Muchas peleas en casa tienen un origen mucho más profundo: malestar espiritualLos disfraces y la deliciosa comida junto a viejos y nuevos amigos fueron la fórmula perfecta de la encantadora fiesta del Día de Todos los Santos que mis hijos y yo disfrutamos a principios de este mes. Pero al volver a casa y ver a mi marido —que no había venido con nosotros— trabajando aún en sus proyectos, sentí un poco de rencor.
Debió haber estado con nosotros.
El resto de padres y maridos estaban allí, dando prueba ante sus hijos de la importancia de las festividades católicas, celebrando todos juntos, como una familia. Bien era cierto que mi marido y yo habíamos hablado previamente de los motivos por los que necesitaba quedarse terminando sus proyectos mientras yo me iba con los niños, y yo me había mostrado de acuerdo con esos motivos.

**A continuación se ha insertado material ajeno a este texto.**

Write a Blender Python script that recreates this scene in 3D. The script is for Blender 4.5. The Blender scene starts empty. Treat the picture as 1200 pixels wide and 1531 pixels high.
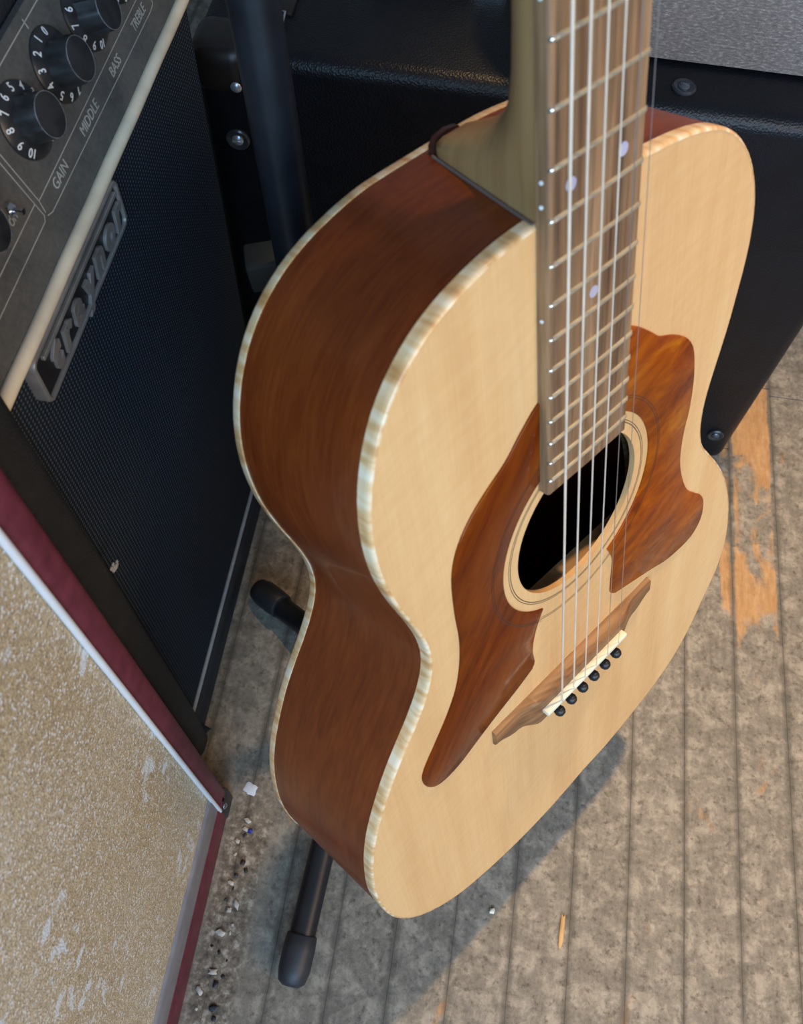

Pero al ver a las otras familias católicas reunidas para el festejo, de alguna manera me hizo sentir engañada y resentida.
No podía disfrutar de la bondad que veía en esas otras familias sin sentir la necesidad de culpar a alguien porque nuestra vida no se parecía a las de ellos. Entonces empecé a increpar a mi marido con palabras destinadas a hacerle sentir culpable.
Por fortuna, yo ya había pasado antes por este ciclo — el de sentirme profundamente insatisfecha con mi vida por no ser como yo imagino que debería ser —, lo conocía lo suficientemente bien como para identificar qué es lo que me hace explotar.
¿Qué es lo que incita esta violencia en mi corazón? ¿Qué es lo que me lleva a descargar mi descontento contra las personas que amo? Sucede cuando discrepo de la realidad que Dios ha diseñado para mí, cuando imagino que, de alguna forma, la familia a la que Él me destinó y el particular camino redentor que cada uno de nosotros recorre, es todo un tremendo e irritante error. La violencia me inunda —mis palabras y mis obras— cuando pongo en duda la soberanía de Dios sobre mi vida y cuando empiezo a rediseñar lo que me rodea de acuerdo a mis preferencias.
Últimamente he estado pensando en la Encarnación, en especial a medida que se acerca el Adviento, en cómo la Palabra se hace carne a través de las Escrituras y en la Eucaristía, y en cómo, a un nivel más modesto pero también muy profundo, las palabras que pronuncio y las palabras que recibo de los demás tienen un impacto físico en mi vida. Las palabras que dirigí a mi marido aquella noche crearon una división palpable en nuestra relación y entre nuestros hijos.
Al seguir mis malas tendencias conseguí, dentro del microcosmos que es nuestra propia familia, lo opuesto a aquello que quería realmente: que el Reino de Cristo colme las vidas de las personas que amo, que nuestra familia encarne su Palabra y sea su Iglesia. Y por supuesto, también me di de bruces con la ironía de mis deseos enfrentados; por un lado anhelo la paz en la tierra y por otro creo división en mi propio hogar.
Si pudiera recibir todo lo que me sucede, cada palabra severa, cada decepción, cada lucha, cada inconveniente, como alimento celestial de Dios para mí, tal vez entonces no se convertiría todo en cenizas en mi boca. Si entrego mi voluntad a Dios tal y como hizo María, permitiendo que se “haga en mí según tu palabra”, ¿no vendría el Reino de la Paz mucho antes y más a menudo a morar entre nosotros?